### [Exercise task]
Transcribe each line exactly.

### [Given material]
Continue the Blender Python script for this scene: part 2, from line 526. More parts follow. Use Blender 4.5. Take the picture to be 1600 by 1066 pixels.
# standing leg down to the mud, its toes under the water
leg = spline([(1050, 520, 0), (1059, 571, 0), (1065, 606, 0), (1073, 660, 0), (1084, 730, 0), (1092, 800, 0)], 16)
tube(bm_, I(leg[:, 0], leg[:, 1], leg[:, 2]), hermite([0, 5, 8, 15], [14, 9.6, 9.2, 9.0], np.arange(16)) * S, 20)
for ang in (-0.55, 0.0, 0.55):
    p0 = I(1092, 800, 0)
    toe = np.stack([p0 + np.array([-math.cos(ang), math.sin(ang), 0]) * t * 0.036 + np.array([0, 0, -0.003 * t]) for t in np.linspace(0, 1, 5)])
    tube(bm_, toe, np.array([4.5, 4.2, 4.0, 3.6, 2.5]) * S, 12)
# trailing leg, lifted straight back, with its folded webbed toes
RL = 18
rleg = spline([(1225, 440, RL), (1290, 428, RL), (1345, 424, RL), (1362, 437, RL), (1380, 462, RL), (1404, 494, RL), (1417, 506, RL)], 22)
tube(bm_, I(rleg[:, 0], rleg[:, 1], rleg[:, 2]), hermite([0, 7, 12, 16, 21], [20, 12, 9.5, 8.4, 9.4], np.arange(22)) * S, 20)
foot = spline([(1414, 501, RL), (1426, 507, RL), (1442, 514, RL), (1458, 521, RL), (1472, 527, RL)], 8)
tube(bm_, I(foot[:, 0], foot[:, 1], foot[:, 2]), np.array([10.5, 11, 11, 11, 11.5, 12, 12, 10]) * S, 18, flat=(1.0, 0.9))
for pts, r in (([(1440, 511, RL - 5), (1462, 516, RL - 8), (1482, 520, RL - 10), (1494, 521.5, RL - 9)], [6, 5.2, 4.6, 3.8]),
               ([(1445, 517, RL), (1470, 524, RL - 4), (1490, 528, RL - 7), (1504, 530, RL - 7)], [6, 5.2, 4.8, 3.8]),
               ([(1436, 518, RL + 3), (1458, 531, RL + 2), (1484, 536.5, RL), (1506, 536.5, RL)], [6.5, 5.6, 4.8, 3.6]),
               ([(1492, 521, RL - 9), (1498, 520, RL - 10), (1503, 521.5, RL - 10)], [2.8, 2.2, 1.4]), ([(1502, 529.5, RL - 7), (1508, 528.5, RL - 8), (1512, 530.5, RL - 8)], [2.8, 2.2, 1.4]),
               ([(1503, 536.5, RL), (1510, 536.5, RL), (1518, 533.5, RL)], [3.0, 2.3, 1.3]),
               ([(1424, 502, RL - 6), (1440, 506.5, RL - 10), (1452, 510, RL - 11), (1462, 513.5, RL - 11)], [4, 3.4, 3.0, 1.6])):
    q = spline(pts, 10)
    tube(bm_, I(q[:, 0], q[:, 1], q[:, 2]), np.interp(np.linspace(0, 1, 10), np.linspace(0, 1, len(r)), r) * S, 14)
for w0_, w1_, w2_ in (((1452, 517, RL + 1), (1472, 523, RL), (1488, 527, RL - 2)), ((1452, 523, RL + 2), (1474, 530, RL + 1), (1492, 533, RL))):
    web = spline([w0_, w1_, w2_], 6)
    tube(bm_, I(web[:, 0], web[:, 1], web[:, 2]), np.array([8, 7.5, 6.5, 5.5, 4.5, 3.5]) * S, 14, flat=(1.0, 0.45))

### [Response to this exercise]
Continue the Blender Python script for this scene: part 2, from line 526. More parts follow. Use Blender 4.5. Take the picture to be 1600 by 1066 pixels.
# standing leg down to the mud, its toes under the water
leg = spline([(1050, 520, 0), (1059, 571, 0), (1065, 606, 0), (1073, 660, 0), (1084, 730, 0), (1092, 800, 0)], 16)
tube(bm_, I(leg[:, 0], leg[:, 1], leg[:, 2]), hermite([0, 5, 8, 15], [14, 9.6, 9.2, 9.0], np.arange(16)) * S, 20)
for ang in (-0.55, 0.0, 0.55):
    p0 = I(1092, 800, 0)
    toe = np.stack([p0 + np.array([-math.cos(ang), math.sin(ang), 0]) * t * 0.036 + np.array([0, 0, -0.003 * t]) for t in np.linspace(0, 1, 5)])
    tube(bm_, toe, np.array([4.5, 4.2, 4.0, 3.6, 2.5]) * S, 12)
# trailing leg, lifted straight back, with its folded webbed toes
RL = 18
rleg = spline([(1225, 440, RL), (1290, 428, RL), (1345, 424, RL), (1362, 437, RL), (1380, 462, RL), (1404, 494, RL), (1417, 506, RL)], 22)
tube(bm_, I(rleg[:, 0], rleg[:, 1], rleg[:, 2]), hermite([0, 7, 12, 16, 21], [20, 12, 9.5, 8.4, 9.4], np.arange(22)) * S, 20)
foot = spline([(1414, 501, RL), (1426, 507, RL), (1442, 514, RL), (1458, 521, RL), (1472, 527, RL)], 8)
tube(bm_, I(foot[:, 0], foot[:, 1], foot[:, 2]), np.array([10.5, 11, 11, 11, 11.5, 12, 12, 10]) * S, 18, flat=(1.0, 0.9))
for pts, r in (([(1440, 511, RL - 5), (1462, 516, RL - 8), (1482, 520, RL - 10), (1494, 521.5, RL - 9)], [6, 5.2, 4.6, 3.8]),
               ([(1445, 517, RL), (1470, 524, RL - 4), (1490, 528, RL - 7), (1504, 530, RL - 7)], [6, 5.2, 4.8, 3.8]),
               ([(1436, 518, RL + 3), (1458, 531, RL + 2), (1484, 536.5, RL), (1506, 536.5, RL)], [6.5, 5.6, 4.8, 3.6]),
               ([(1492, 521, RL - 9), (1498, 520, RL - 10), (1503, 521.5, RL - 10)], [2.8, 2.2, 1.4]), ([(1502, 529.5, RL - 7), (1508, 528.5, RL - 8), (1512, 530.5, RL - 8)], [2.8, 2.2, 1.4]),
               ([(1503, 536.5, RL), (1510, 536.5, RL), (1518, 533.5, RL)], [3.0, 2.3, 1.3]),
               ([(1424, 502, RL - 6), (1440, 506.5, RL - 10), (1452, 510, RL - 11), (1462, 513.5, RL - 11)], [4, 3.4, 3.0, 1.6])):
    q = spline(pts, 10)
    tube(bm_, I(q[:, 0], q[:, 1], q[:, 2]), np.interp(np.linspace(0, 1, 10), np.linspace(0, 1, len(r)), r) * S, 14)
for w0_, w1_, w2_ in (((1452, 517, RL + 1), (1472, 523, RL), (1488, 527, RL - 2)), ((1452, 523, RL + 2), (1474, 530, RL + 1), (1492, 533, RL))):
    web = spline([w0_, w1_, w2_], 6)
    tube(bm_, I(web[:, 0], web[:, 1], web[:, 2]), np.array([8, 7.5, 6.5, 5.5, 4.5, 3.5]) * S, 14, flat=(1.0, 0.45))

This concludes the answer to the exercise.